▶ **EXERCISE REQUIREMENTS**
Copy the lines from the start of the records below through the line containing "bg.inputs[1].default_value = 0.42", both included, and leave out the pictures.

▶ **RAW RECORDS**
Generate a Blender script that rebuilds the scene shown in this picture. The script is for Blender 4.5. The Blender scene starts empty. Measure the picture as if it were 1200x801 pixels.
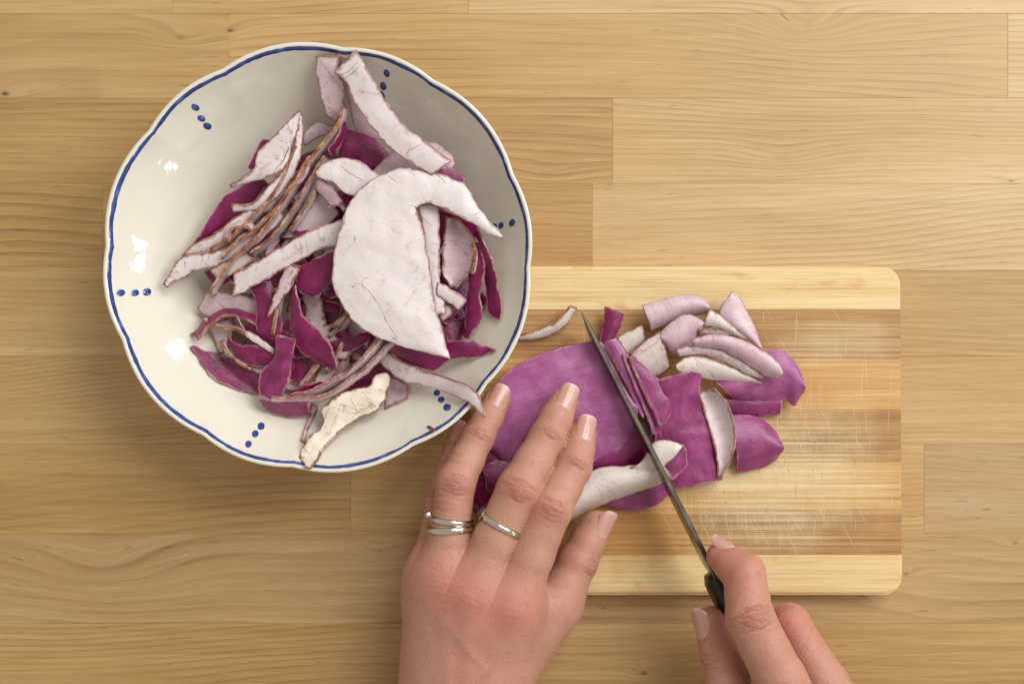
import bpy, bmesh, math, random
import numpy as np
from mathutils import Vector, Matrix, noise as mnoise
R = math.radians
sc = bpy.context.scene
COL = sc.collection

# ------------------------------------------------------------------ camera
HC = 550.0                      # camera height above the table in millimetres
S0 = 0.40                       # millimetres of table per photograph pixel
cam_d = bpy.data.cameras.new('camera')
cam_d.sensor_width = 36.0
cam_d.lens = 36.0 * HC / (1200 * S0)
cam_d.clip_start = 0.01
cam_d.clip_end = 50
cam = bpy.data.objects.new('camera', cam_d)
COL.objects.link(cam)
cam.location = (0, 0, HC / 1000)
sc.camera = cam

# ------------------------------------------------------------------ light
world = bpy.data.worlds.new('World')
sc.world = world
world.use_nodes = True
bg = world.node_tree.nodes['Background']
bg.inputs[0].default_value = (1.0, 0.94, 0.86, 1)
bg.inputs[1].default_value = 0.42

def area(name, loc, target, sx, sy, power, col):
    d = bpy.data.lights.new(name, 'AREA')
    d.shape = 'RECTANGLE'; d.size = sx; d.size_y = sy
    d.energy = power; d.color = col
    o = bpy.data.objects.new(name, d)
    COL.objects.link(o)
    o.location = loc
    o.rotation_euler = (Vector(target) - Vector(loc)).to_track_quat('-Z', 'Y').to_euler()
    return o
area('window_light', (0.50, 0.90, 1.12), (0.05, 0, 0), 0.45, 0.85, 9.2, (0.94, 0.97, 1.0))
area('window_light', (0.98, 0.46, 1.10), (0.05, 0, 0), 0.45, 0.85, 11.0, (0.94, 0.97, 1.0))
area('side_window_light', (1.75, 0.12, 0.55), (0, 0, 0), 0.15, 0.18, 1.6, (0.90, 0.96, 1.0))
area('far_window_light', (1.35, -1.00, 0.60), (0, 0, 0), 0.12, 0.14, 1.0, (0.90, 0.96, 1.0))

area('low_window_light', (1.35, 1.15, 0.60), (0, 0, 0), 0.24, 0.12, 1.5, (0.90, 0.96, 1.0))

sc.view_settings.view_transform = 'Standard'
sc.view_settings.look = 'None'
sc.view_settings.exposure = 0.12
sc.view_settings.gamma = 1.0

# ------------------------------------------------------------------ helpers
def P(px, py, z=0.0):
    """photograph pixel + height in mm -> place in mm"""
    k = S0 * (HC - z) / HC
    return np.array([(px - 600.0) * k, (400.5 - py) * k, z])

def hx(h):
    h = h.lstrip('#')
    c = [int(h[i:i + 2], 16) / 255 for i in (0, 2, 4)]
    return tuple(x / 12.92 if x <= .04045 else ((x + .055) / 1.055) ** 2.4 for x in c) + (1.0,)

def tag(o, label=None, cat=None, group=None, kind=None):
    if label: o['label'] = label
    if cat: o['category'] = cat
    if group: o['group'] = group
    if kind: o['kind'] = kind
    return o

def link(name, me, parent=None, loc=None):
    o = bpy.data.objects.new(name, me)
    COL.objects.link(o)
    if loc is not None: o.location = loc
    if parent is not None: o.parent = parent
    return o

def mesh_np(name, verts_mm, faces, mats, origin_mm=(0, 0, 0), smooth=True, mat_idx=None, attrs=None):
    v = (np.asarray(verts_mm, dtype=np.float64) - np.asarray(origin_mm)) / 1000.0
    me = bpy.data.meshes.new(name)
    me.from_pydata(v.tolist(), [], [list(map(int, f)) for f in faces])
    for m in mats: me.materials.append(m)
    if mat_idx is not None: me.polygons.foreach_set('material_index', np.asarray(mat_idx, dtype=np.int32))
    if smooth: me.polygons.foreach_set('use_smooth', np.ones(len(me.polygons), dtype=bool))
    for k, a in (attrs or {}).items():
        a = np.asarray(a, dtype=np.float32)
        if a.ndim == 1:
            at = me.attributes.new(k, 'FLOAT', 'POINT'); at.data.foreach_set('value', a)
        else:
            at = me.attributes.new(k, 'FLOAT_VECTOR', 'POINT'); at.data.foreach_set('vector', a.ravel())
    me.update()
    return me

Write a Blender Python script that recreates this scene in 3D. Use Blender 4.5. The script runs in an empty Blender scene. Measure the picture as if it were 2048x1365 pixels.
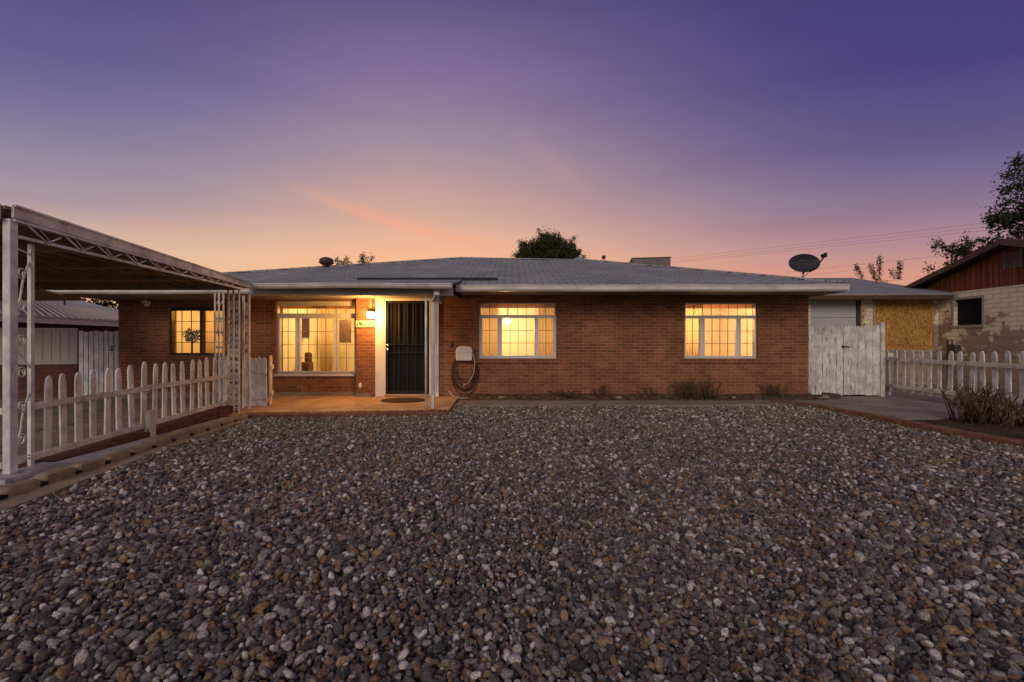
import bpy, bmesh, math, random
import numpy as np
from mathutils import Vector, Matrix
R = math.radians
random.seed(7)
scene = bpy.context.scene
COL = scene.collection

# ------------------------------------------------------------------ camera
F = 910.2; CX = 1024.0; CY = 682.5; H = 1.25
cam_d = bpy.data.cameras.new('camera'); cam = bpy.data.objects.new('camera', cam_d); COL.objects.link(cam)
cam.location = (0, 0, H); cam.rotation_euler = (R(90), 0, 0)
cam_d.sensor_width = 36; cam_d.lens = 16; cam_d.clip_start = 0.05; cam_d.clip_end = 3000
scene.camera = cam
vs = scene.view_settings
vs.view_transform = 'Standard'; vs.look = 'None'; vs.exposure = 0; vs.gamma = 1
scene.cycles.use_denoising = True
scene.cycles.max_bounces = 6
scene.cycles.sample_clamp_indirect = 4

def P(px, py, Y):
    return Vector(((px - CX) / F * Y, Y, H + (CY - py) / F * Y))
def s2l(c):
    out = []
    for v in c[:3]:
        v /= 255.0
        out.append(v / 12.92 if v <= .04045 else ((v + .055) / 1.055) ** 2.4)
    return (*out, 1)

# ------------------------------------------------------------------ sky (dusk afterglow)
w = bpy.data.worlds.new('World'); scene.world = w; w.use_nodes = True
nt = w.node_tree; nt.nodes.clear()
def N(t, **k):
    n = nt.nodes.new(t)
    for a, b in k.items(): setattr(n, a, b)
    return n
def M(op, a, b=None, c=None, clamp=False):
    n = N('ShaderNodeMath', operation=op, use_clamp=clamp)
    for i, v in enumerate((a, b, c)):
        if v is None: continue
        if isinstance(v, (int, float)): n.inputs[i].default_value = v
        else: nt.links.new(v, n.inputs[i])
    return n.outputs[0]
tc = N('ShaderNodeTexCoord'); sep = N('ShaderNodeSeparateXYZ'); nt.links.new(tc.outputs['Generated'], sep.inputs[0])
X_, Y_, Z_ = sep.outputs
hor = M('SQRT', M('ADD', M('MULTIPLY', X_, X_), M('MULTIPLY', Y_, Y_)))
hor = M('MAXIMUM', hor, .02)
tanel = M('DIVIDE', Z_, hor)
az = M('DIVIDE', X_, hor)
def ramp(src, stops):
    n = N('ShaderNodeValToRGB'); nt.links.new(src, n.inputs[0])
    e = n.color_ramp.elements
    while len(e) > 1: e.remove(e[-1])
    e[0].position = stops[0][0]; e[0].color = s2l(stops[0][1])
    for p, c in stops[1:]:
        q = e.new(p); q.color = s2l(c)
    return n.outputs[0]
def mix(f, a, b, mode='MIX'):
    n = N('ShaderNodeMix', data_type='RGBA', blend_type=mode)
    nt.links.new(f, n.inputs[0]) if not isinstance(f, (int, float)) else setattr(n.inputs[0], 'default_value', f)
    for s, v in ((n.inputs[6], a), (n.inputs[7], b)):
        if isinstance(v, tuple): s.default_value = v
        else: nt.links.new(v, s)
    return n.outputs[2]
hz2 = M('MAXIMUM', M('SQRT', M('ADD', M('MULTIPLY', M('MULTIPLY', X_, X_), .3), M('MULTIPLY', Y_, Y_))), .02)
tf = M('DIVIDE', Z_, hz2)
def rk(k, st): return ramp(tf, [(p * k, c_) for p, c_ in st])
left = rk(.877, [(0, (242, 190, 138)), (.12, (234, 188, 145)), (.2, (222, 188, 157)), (.26, (199, 169, 155)), (.31, (168, 148, 154)), (.38, (150, 138, 154)), (.442, (136, 127, 151)), (.53, (117, 109, 147)), (.618, (102, 95, 141)), (.75, (91, 82, 131)), (.9, (80, 72, 118))])
mid = rk(.99, [(0, (242, 172, 112)), (.12, (243, 180, 130)), (.18, (246, 185, 142)), (.2225, (232, 182, 150)), (.27, (212, 170, 149)), (.31, (200, 163, 150)), (.37, (179, 150, 151)), (.442, (157, 138, 152)), (.53, (138, 121, 149)), (.618, (122, 106, 145)), (.75, (97, 86, 130)), (.95, (86, 77, 120))])
right = rk(.885, [(0, (230, 160, 118)), (.1, (216, 152, 124)), (.15, (212, 150, 129)), (.19, (191, 143, 136)), (.2225, (172, 134, 140)), (.31, (134, 116, 141)), (.37, (116, 104, 138)), (.442, (98, 88, 132)), (.53, (85, 77, 128)), (.618, (75, 67, 123)), (.75, (69, 62, 119)), (.9, (62, 56, 108))])
def mr(v, a, b):
    n = N('ShaderNodeMapRange', interpolation_type='SMOOTHSTEP'); nt.links.new(v, n.inputs[0])
    n.inputs[1].default_value = a; n.inputs[2].default_value = b
    return n.outputs[0]
c = mix(mr(az, -.72, -.22), left, mid)
c = mix(mr(az, -.22, .72), c, right)
wm = N('ShaderNodeMapping'); wm.inputs['Scale'].default_value = (1.6, 1.6, 11); wm.inputs['Rotation'].default_value = (0, R(7), 0); nt.links.new(tc.outputs['Generated'], wm.inputs[0])
wn_ = N('ShaderNodeTexNoise'); wn_.inputs['Scale'].default_value = 1.6; wn_.inputs['Detail'].default_value = 7; wn_.inputs['Roughness'].default_value = .62; nt.links.new(wm.outputs[0], wn_.inputs['Vector'])
wr = ramp(wn_.outputs[0], [(.35, (245, 245, 250)), (.5, (250, 250, 254)), (.68, (255, 254, 254))])
c = mix(.9, c, wr, 'MULTIPLY')
# thin lit cloud streaks
def streak(p0, p1, width, col, amp):
    global c
    d0 = Vector(((p0[0]-CX)/F, 1, (CY-p0[1])/F)).normalized(); d1 = Vector(((p1[0]-CX)/F, 1, (CY-p1[1])/F)).normalized()
    n = d0.cross(d1).normalized(); m = (d0 + d1).normalized(); al = n.cross(m).normalized()
    half = abs((d1 - d0).dot(al)) / 2
    nz = N('ShaderNodeTexNoise'); nz.inputs['Scale'].default_value = 5; nz.inputs['Detail'].default_value = 4
    nt.links.new(tc.outputs['Generated'], nz.inputs['Vector'])
    def dot(v):
        q = N('ShaderNodeVectorMath', operation='DOT_PRODUCT'); nt.links.new(tc.outputs['Generated'], q.inputs[0]); q.inputs[1].default_value = v
        return q.outputs['Value']
    al_v = dot(al)
    s = M('ADD', dot(n), M('MULTIPLY', M('SUBTRACT', nz.outputs[0], .5), width * .8))
    s = M('ADD', s, M('MULTIPLY', M('MULTIPLY', al_v, al_v), 0.35))
    g = M('POWER', 2.718, M('MULTIPLY', M('POWER', M('ABSOLUTE', M('DIVIDE', s, width)), 2), -1))
    a = M('SUBTRACT', 1, M('POWER', M('ABSOLUTE', M('DIVIDE', al_v, half)), 2), clamp=True)
    f = M('MULTIPLY', M('MULTIPLY', g, a), amp, clamp=True)
    f = M('MULTIPLY', f, M('GREATER_THAN', Y_, 0))
    c = mix(f, c, s2l(col))
streak((560, 380), (1010, 512), .012, (244, 164, 130), .42)
streak((640, 400), (1080, 520), .030, (240, 168, 132), .16)
streak((1010, 250), (1190, 400), .020, (198, 146, 146), .17)
streak((1380, 480), (2048, 385), .018, (140, 105, 118), .30)
streak((240, 440), (440, 478), .010, (222, 160, 140), .30)
rear = ramp(tanel, [(0, (176, 164, 162)), (.5, (166, 160, 166)), (.95, (144, 140, 156))])
rear_r = ramp(tanel, [(0, (240, 200, 180)), (.5, (214, 184, 174)), (.95, (144, 140, 156))])
rear = mix(mr(X_, .1, .9), rear, rear_r)
c = mix(mr(Y_, .15, -.45), c, rear)
below = mr(Z_, 0, -.05)
c = mix(below, c, (.03, .025, .025, 1))
bg = N('ShaderNodeBackground'); nt.links.new(c, bg.inputs[0]); bg.inputs[1].default_value = 1.09
wo = N('ShaderNodeOutputWorld'); nt.links.new(bg.outputs[0], wo.inputs[0])

# soft afterglow key from behind the camera, to the left
sd = bpy.data.lights.new('sun', 'SUN'); sd.energy = 1.2; sd.angle = R(24); sd.color = (1, .85, .70)
so = bpy.data.objects.new('sun', sd); COL.objects.link(so)
so.rotation_euler = Vector((-.30, -.86, .40)).to_track_quat('Z', 'Y').to_euler()

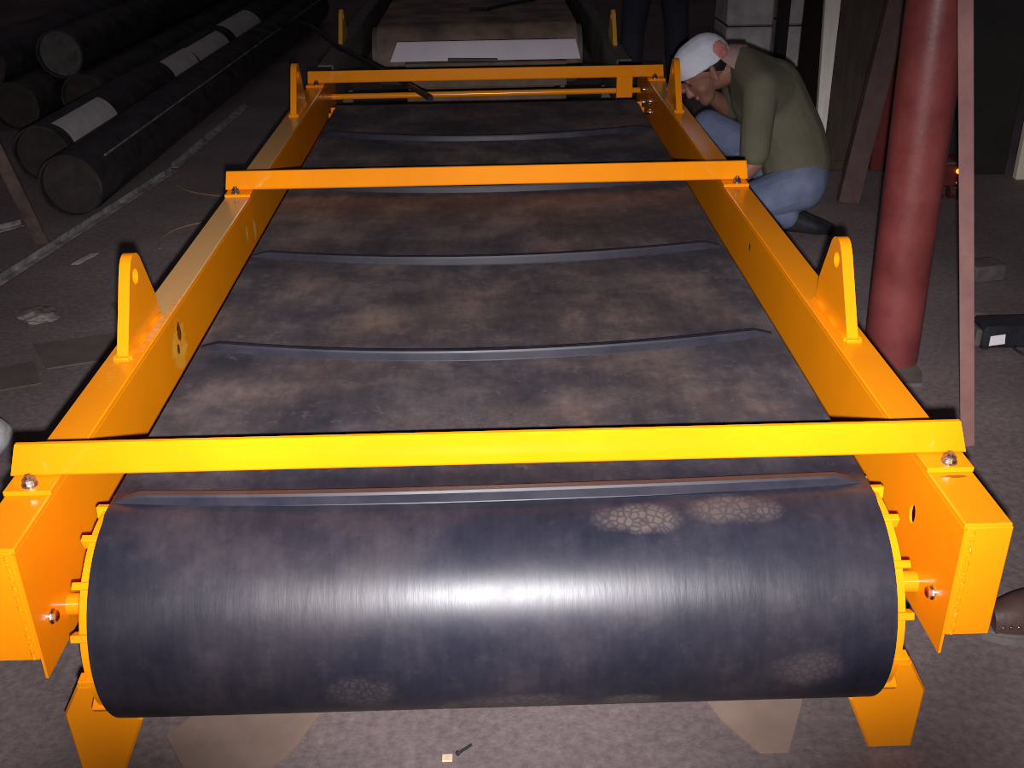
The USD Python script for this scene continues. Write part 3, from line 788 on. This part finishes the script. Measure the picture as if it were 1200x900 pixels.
tro = Thing('trolley', 'small dark red wheeled trolley with a lit orange lamp behind the flat bar', 'trolley', (2.02, 3.3, 0))
tro.part('body', cbox(1.95, 2.10, 3.205, 3.38, 0.052, 0.150, 0.008), M_REDDARK)
tro.part('top_plate', cbox(1.955, 2.03, 3.21, 3.37, 0.1505, 0.158, 0.002), M_GREYST, label='grey top plate')
for wx in (1.978, 2.028, 2.075):
    for wy in (3.215, 3.36):
        tro.part('wheel', cat(cyl((wx - 0.013, wy, 0.027), (wx + 0.013, wy, 0.027), 0.027, 24), cyl((wx - 0.015, wy, 0.027), (wx + 0.015, wy, 0.027), 0.010, 16)), noise_mat('dark_red_wheel', (0.07, 0.012, 0.014), (0.1, 0.02, 0.02), 20, 0.5))
        tro.part('wheel_fork', cbox(wx - 0.017, wx + 0.017, wy - 0.022, wy + 0.004, 0.046, 0.054, 0.001), M_CHROME, label='bright wheel fork')
tro.part('lamp', cyl((2.039, 3.194, 0.122), (2.039, 3.206, 0.122), 0.010, 16), lamp_mat('orange_lamp', (1.0, 0.25, 0.03), 3.0), label='lit orange pilot lamp')
tro.part('knob', trimesh.creation.icosphere(2, 0.008).apply_translation((2.038, 3.20, 0.070)), M_CHROME, label='bright metal knob')

tool = Thing('power_tool', 'black boxy tool with a white label on the floor at the right edge', 'tool', (1.58, 1.7, 0))
tool.part('body', cat(cbox(1.505, 1.70, 1.652, 1.755, 0.006, 0.078, 0.010), cbox(1.70, 1.86, 1.675, 1.735, 0.014, 0.064, 0.018)), M_BLACK)
tool.part('end_cap', cbox(1.486, 1.506, 1.662, 1.745, 0.008, 0.066, 0.006), M_GREYST, label='grey end cap')
tool.part('white_label', prism(Polygon([(1.524, 0.018), (1.572, 0.024), (1.568, 0.056), (1.524, 0.050)]), 'xz', 1.6505, 1.6525), M_WHITE, smooth=False, label='white sticker')
for fx in (1.52, 1.68):
    tool.part('foot', cbox(fx - 0.01, fx + 0.01, 1.66, 1.745, 0.0, 0.008, 0.001), M_BLACK)
tool.part('cord', tube([(1.60, 1.655, 0.012), (1.63, 1.60, 0.005), (1.72, 1.575, 0.005), (1.90, 1.56, 0.005)], 0.004, 8), M_BLACK)
single('wood_wedge', 'thin brown wood offcut on the floor behind the black tool', 'wood', prism(Polygon([(1.585, 1.94), (1.655, 1.875), (1.628, 1.84), (1.575, 1.90)]), 'xy', 0.0, 0.014), M_CARD, False)
single('brick', 'grey brick on the floor right of the pale reddish flat bar', 'brick', beam((1.70, 2.24, 0.030), (1.82, 2.27, 0.030), 0.09, 0.060, (0, 1, 0), 0.006), noise_mat('grey_brick', (0.075, 0.062, 0.06), (0.12, 0.10, 0.095), 20, 0.9, 0.3), 40)

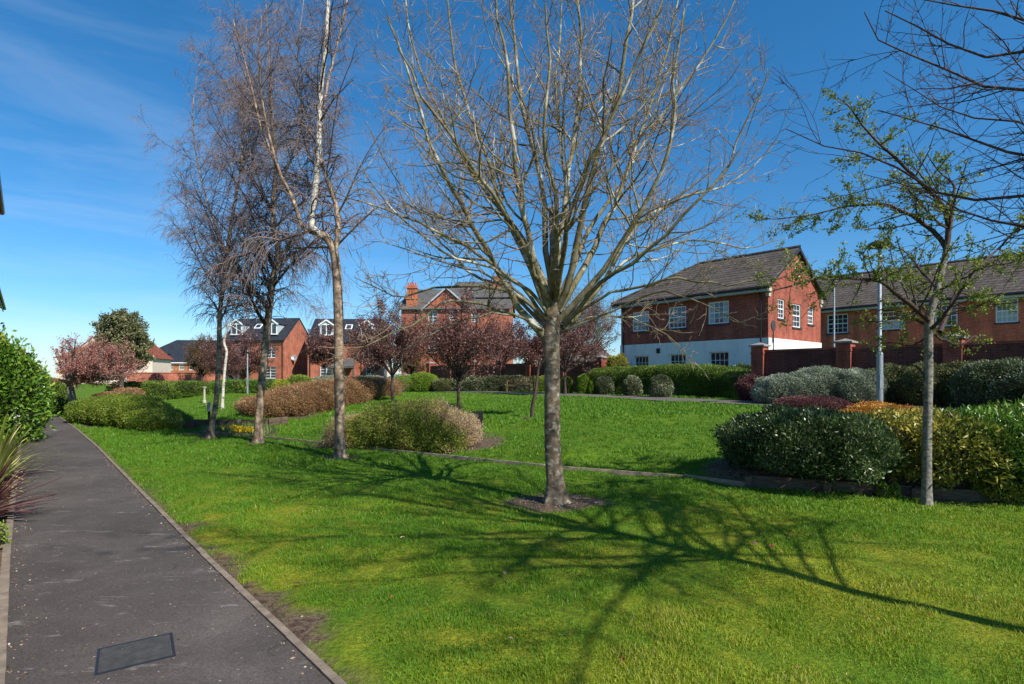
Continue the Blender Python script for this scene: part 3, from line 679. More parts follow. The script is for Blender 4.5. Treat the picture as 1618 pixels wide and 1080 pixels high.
# town houses with dormers
def dormer(h, x0, x1, zb, zt, yb, slope, parent_mat='pale_grey'):
    """gabled dormer on the front roof slope; yb = front face"""
    o = Mesh(); yt = lambda z: (z-slope[1])/slope[0]
    o.quad((x0, yb, zb), (x1, yb, zb), (x1, yb, zt), (x0, yb, zt)); o.tri((x0, yb, zt), (x1, yb, zt), ((x0+x1)/2, yb, zt+.62))
    for x in (x0, x1): o.tri((x, yb, zb), (x, yb, zt), (x, yt(zt), zt))
    d = o.build('dormer', MT[parent_mat], h.o)
    r = Mesh(); xm = (x0+x1)/2; za = zt+.68; yy = yt(za)
    for sg, xe in ((-1, x0-.18), (1, x1+.18)): r.slab([(xe, yb-.15, zt-.1), (xe, yt(zt-.1), zt-.1), (xm, yy, za), (xm, yb-.15, za)], .07)
    r.build('dormer_roof', MT['slate'], d)
    b = Mesh()
    for xe in (x0-.2, x1+.2): b.slab([(xe, yb-.2, zt-.12), (xe, yb-.155, zt-.12), (xm, yb-.155, za+.02), (xm, yb-.2, za+.02)], .2)
    w = .12
    b.box((x0+.12, yb-.05, zb+.05), (x0+.12+w, yb-.001, zt-.1)); b.box((x1-.12-w, yb-.05, zb+.05), (x1-.12, yb-.001, zt-.1)); b.box((xm-.06, yb-.048, zb+.05), (xm+.06, yb-.001, zt-.1))
    b.box((x0+.1, yb-.06, zt-.15), (x1-.1, yb-.002, zt)); b.box((x0-.05, yb-.12, zb-.08), (x1+.05, yb-.002, zb+.06)); b.build('dormer_window', MT['white'], d)
    g = Mesh(); g.quad((x0+.2, yb-.02, zb+.1), (x1-.2, yb-.02, zb+.1), (x1-.2, yb-.02, zt-.12), (x0+.2, yb-.02, zt-.12)); g.build('pane', MT['glass'], d)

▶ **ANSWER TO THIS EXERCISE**
Generate a Blender script that rebuilds the scene shown in this picture. The script is for Blender 4.5. The Blender scene starts empty. Measure the picture as if it were 1200x801 pixels.
import bpy, bmesh, math, random
import numpy as np
from mathutils import Vector, Matrix, noise as mnoise
R = math.radians
sc = bpy.context.scene
COL = sc.collection

# ------------------------------------------------------------------ camera
HC = 550.0                      # camera height above the table in millimetres
S0 = 0.40                       # millimetres of table per photograph pixel
cam_d = bpy.data.cameras.new('camera')
cam_d.sensor_width = 36.0
cam_d.lens = 36.0 * HC / (1200 * S0)
cam_d.clip_start = 0.01
cam_d.clip_end = 50
cam = bpy.data.objects.new('camera', cam_d)
COL.objects.link(cam)
cam.location = (0, 0, HC / 1000)
sc.camera = cam

# ------------------------------------------------------------------ light
world = bpy.data.worlds.new('World')
sc.world = world
world.use_nodes = True
bg = world.node_tree.nodes['Background']
bg.inputs[0].default_value = (1.0, 0.94, 0.86, 1)
bg.inputs[1].default_value = 0.42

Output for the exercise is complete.